The Extraordinary in the Ordinary - A Foraged Midwinter Feast

 It all started a few months ago with a conversation over dinner one night. We were at our friends Nikki and Corrie''s place. Nikki and Corrie are the kinds of excellent friends with whom one can scheme up fabulous adventures, mostly involving foraging and preserving and almost always involving a good party.

"We're thinking about doing a bulk foraged apple pressing for cider," I said, " wanna get in on it?"

"I don't really like cider, but I'd be interested in making apple jack," said Corrie. 

"Okay, if we make cider we can use some for apple jack." I said.

"Our friends down the road have 3 big pear trees full of pears, they don't know what to do with them all, we could use those." This is almost exactly how every scheme with Corrie and Nikki goes, it starts as a kind of offhand comment, and fast becomes something slightly unwieldy that we pull off simply because we want to.

We jokingly suggested that if the perry turned out well we'd have to hold a big mid-winter party. Like I said, adventures happen fast with Nikki and Corrie, great, fabulous, fun adventures.

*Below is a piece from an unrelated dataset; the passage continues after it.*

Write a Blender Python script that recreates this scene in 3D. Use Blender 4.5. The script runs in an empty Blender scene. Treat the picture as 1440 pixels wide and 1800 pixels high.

And that's how we found ourselves up ladders, filling laundry baskets and bins with pears on Saturday morning a few weeks later. Then it was onto the pressing. pressing kilos and kilos of pears with a borrowed basket press over a couple of Fridays in a row. We fermented the perry (pear cider) in demijohns. Nikki and Corrie heard them bubbling away day after day as they sat under Nikki's desk, while she studied for her exams and attended online classes. 

\And then, somewhere right before Nikki's exams we managed to find time to bottle the suckers. It was a morning of complete hilarity, mainly because the perry was pretty strong and we obviously had to try it. Siphoning perry out of a demijohn while trying not to laugh because your mates are cracking jokes is actually way harder than first anticipated. That was it though, we knew the perry was delicious. And so of course we realised that we had to share this perry with other people. And so, with slightly giddy heads we laid out plans, something on a spit, foraged pickles.... wait what if almost everything was foraged? And so, the date was set. 



And so Corrie magically pulled a feral deer from a contact he had, I ran the perry that wasn't as awesome as the other stuff through our still (it was turned out so well) and our mate Loki made a collection of foraged fermented deliciousness. There was something really fun about trying hard to only use foraged or free stuff to throw a crazy party. The kind of crazy party where people don't quite know what they're showing up for, but they have an inkling that it's going to be amazing.






In case you're wondering, it was a fucking brilliant party. It's exactly the kind of thing I really believe in, creating abundance and joy while having fun with friends and community. You get so many yields that way, you spend time with mates, you get to share something you're proud of creating with people. You don't have to spend much money. Joy can be found everywhere. It can be created out of some foraged pear and a free Saturday morning, it can be schemed up over a demijohn you're siphoning perry out of, it can be uncovered on a mid-week walk, or a coffee in the sunshine, or a crochet session with your friend. The possibility for joy is already there in ordinary things, getting creative with frugality has so much joy in it. Adventures are there for the taking, and they are always the best when they feed back into the people, places and ecosystems that support you.